In particular, decisions to the effect that a worker is fit for pre-injury employment cannot by definition be construed as Work Capacity Decisions, because the section 32A definitions of both “current work capacity” and “no current work capacity” both envisage situations where a worker is not able to return to pre-injury employment.

Further, Mr Parsons stated:-

I know there has been a circular going around to insurers that if it’s something to do with weekly compensation it must be a Work Capacity Decision… I can’t read section 43(2) any other way than it’s not a Work Capacity Decision if you believe a worker is fit for pre-injury employment”.

Mr Parsons reminded delegates that whether a decision is a liability decision versus a Work Capacity Decision is fact-sensitive and that the whole of the evidence therefore needs to be considered. Just because a document is headed “Work Capacity Decision” or “74 Notice” is not determinative. It is necessary to look at the substance of the decision, all documents attached to the decision, compliance issues, Guidelines and the legislation.
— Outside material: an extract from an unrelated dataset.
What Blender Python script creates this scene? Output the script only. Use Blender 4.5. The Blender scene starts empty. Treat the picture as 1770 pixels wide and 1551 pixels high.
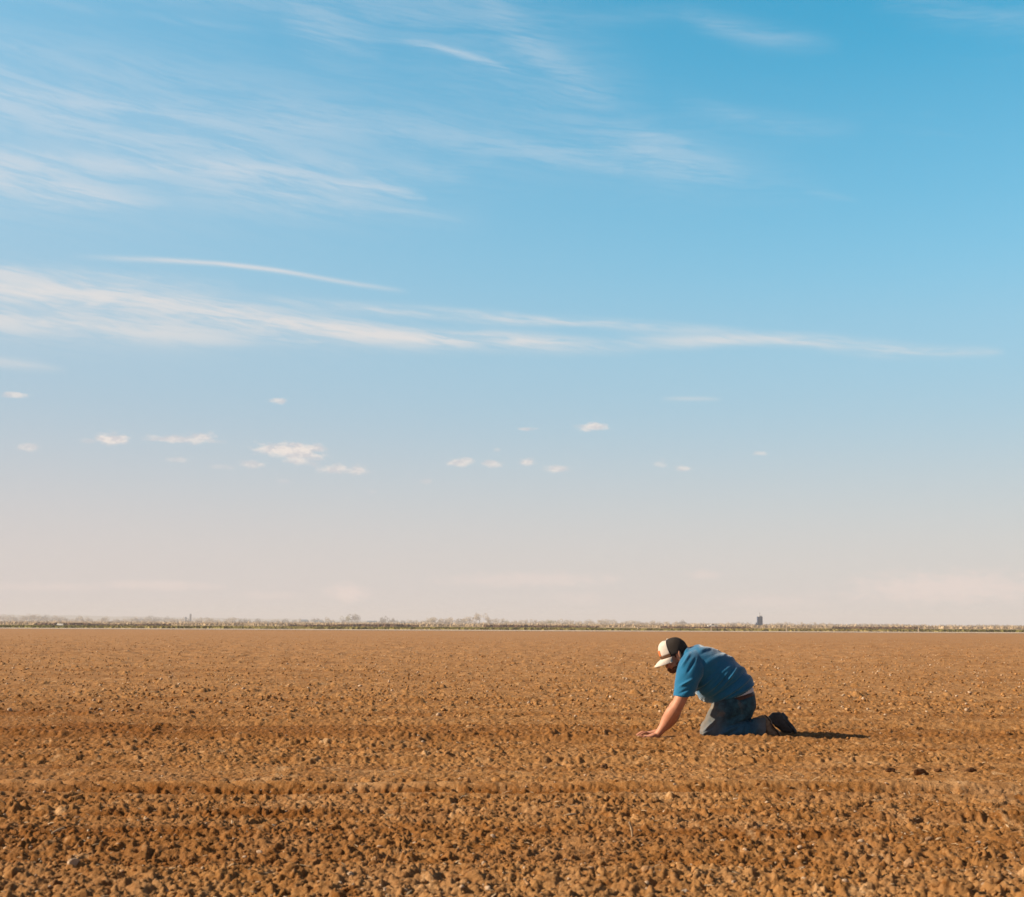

Mr Parsons also reminded delegates that documents which are in substance liability disputes should not be “dressed up” as Work Capacity Decisions.

In summary, Mr Parsons expressed his view that Work Capacity Decisions are about “quantum of weekly payments” in situations where there is no dispute that a worker is unfit for pre-injury duties by reason of a particular injury, but if a dispute is about “entitlement to compensation” then that is a matter that should be the subject of a Dispute Notice thus engaging the jurisdiction of the Commission.